O fato de famosos alcançarem muitas pessoas, por terem milhares ou milhões de seguidores, torna importante que se pronunciem e justifica serem cobrados, afirma o sociólogo Luis Eduardo Tavares. “[A cobrança] é legítima com certeza, pois são cidadãos e como tais estão inseridos na esfera pública”, disse ao Nexo.
Para Tavares, o fato dessas figuras passarem a se posicionar contribui para “politizar espaços que sempre foram dominados por banalidades, pensando no caso das aulas de política da Gabriela para Anitta” e enriquece o debate público por estimular a participação de mais pessoas.
“Certos artistas-celebridades da música popular, cinema, teatro sempre foram politizados, em geral com posicionamentos de esquerda. Eles continuam participando de debates políticos, mas parecem ter pouca influência nos últimos anos, já que a esquerda vem sofrendo derrotas consecutivas. Isso faz pensar em qual é a capacidade de um artista influenciar o debate político. A novidade agora é que artistas-celebridades, que tradicionalmente nunca se manifestaram, estão sendo convocados a fazê-lo”
Uma vigilância nem sempre sadia
Há também aspectos negativos dessa cobrança, para os quais atenta o professor Luiz Peres-Neto. Ele afirma que há uma vigilância contínua do público, nem sempre sadia ou civilizada, frequentemente imatura e sem apreço pelo pluralismo de ideias.

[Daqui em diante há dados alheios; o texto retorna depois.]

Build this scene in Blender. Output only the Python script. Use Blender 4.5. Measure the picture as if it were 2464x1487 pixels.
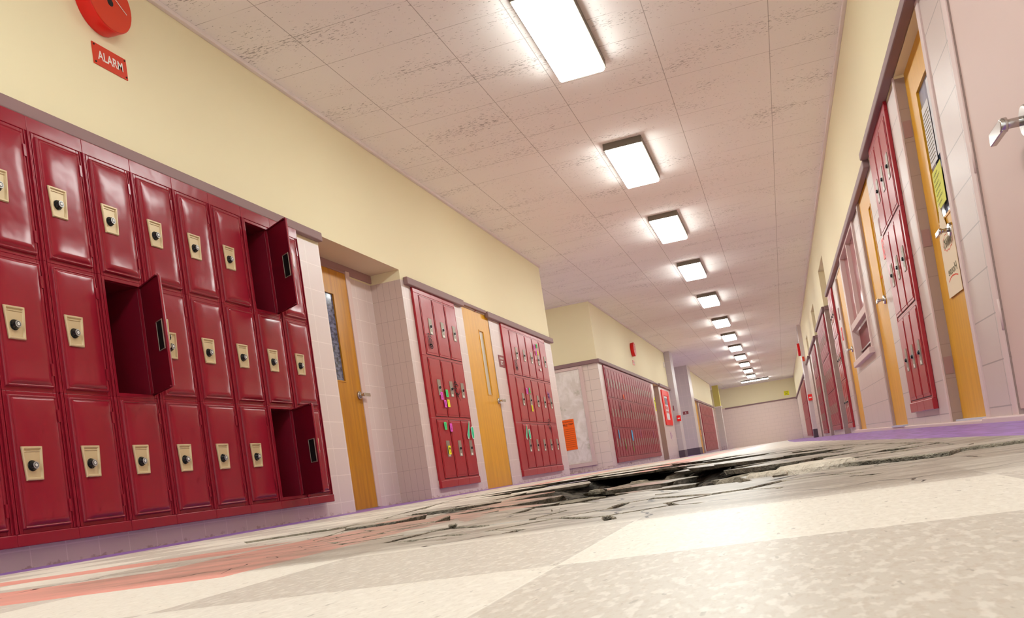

“Errar ou cometer uma gafe, nesse cenário, pode ser uma tragédia”, disse Peres-Neto ao Nexo. “Porém, muitos influenciadores descobriram que há um outro caminho. Perceberam algumas mudanças nas dinâmicas das redes e que a melhor maneira de lidar com as cobranças por um posicionamento político era ser autêntico, respeitando fatos e quem não pensa como você, admitindo erros, humanizando-se, sem medo do pulso dos haters ou das caixas de comentários. A era do media-training acabou”.